Effective electro-oxidation of hydroxymethylfurfural using the electrografted immobilized aminoxyl radical

Abstract

2,5-Furandicarboxylic acid (FDCA) is an eco-friendly substitute of fossil fuel-derived polymers that can be produced from biowaste. One of the methods for its production is electrochemical oxidation, through which hydroxymethylfurfural (HMF)–a readily available lignocellulosic compound from biorefineries as well as the pulp and paper industry–can be converted into FDCA. The primary challenge of this process is catalyst design, which encompasses characteristics such as reaction rate, conditions, and product yield in determining the overall performance. Herein, a reactive analogue of an aminoxyl radical (TEMPO) was prepared through organic synthesis and immobilized through the electrografting method as an anodic catalyst, with the cathode available for pairing with desirable reduction reactions.

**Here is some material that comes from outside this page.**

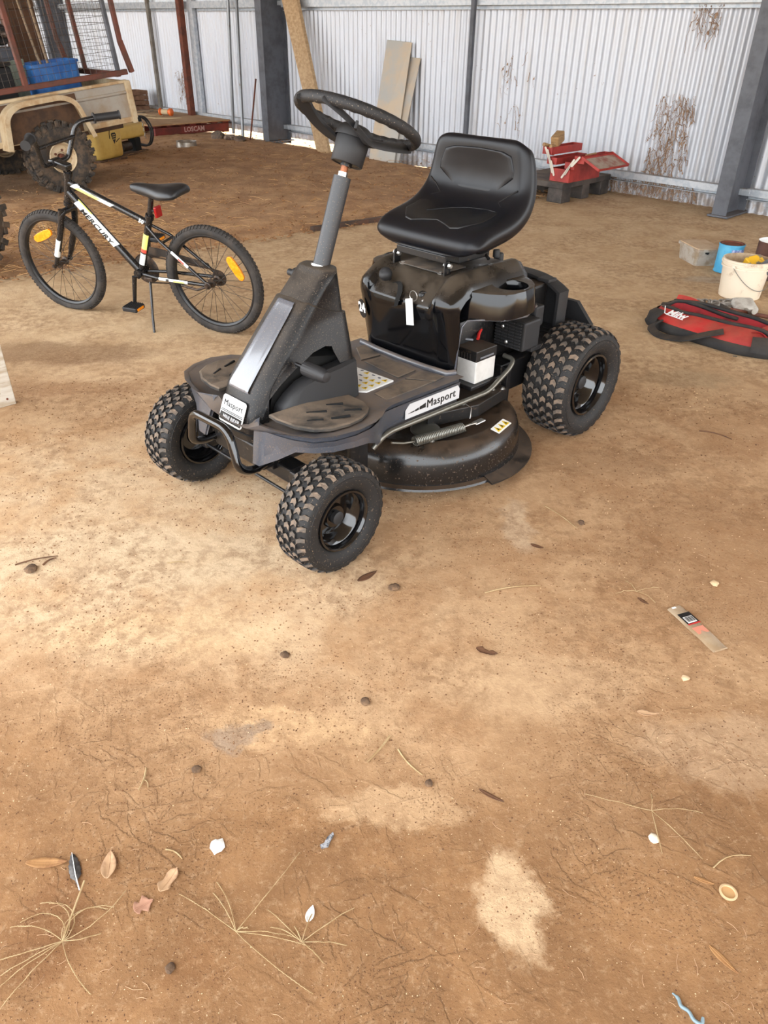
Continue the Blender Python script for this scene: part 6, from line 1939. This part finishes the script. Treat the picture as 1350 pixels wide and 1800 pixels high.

Through facile electrochemical methods, the immobilization procedure allows the traditionally homogeneous TEMPO catalyst to function heterogeneously, eliminating the need for catalyst separation and recycling. The attained catalyst demonstrated excellent performance: the synthesized electrografted TEMPO showed a low onset potential (1.45 V vs. RHE) and a high faradaic efficiency (>90%) and was catalytically active even in a mildly alkaline environment–a distinct advantage over metal-based catalysts as HMF decomposes in high pH electrolytes. Furthermore, due to the versatility of aminoxyl radicals, this catalyst can be adapted to other oxidative organic electrochemical reactions in electrolyzer anodes.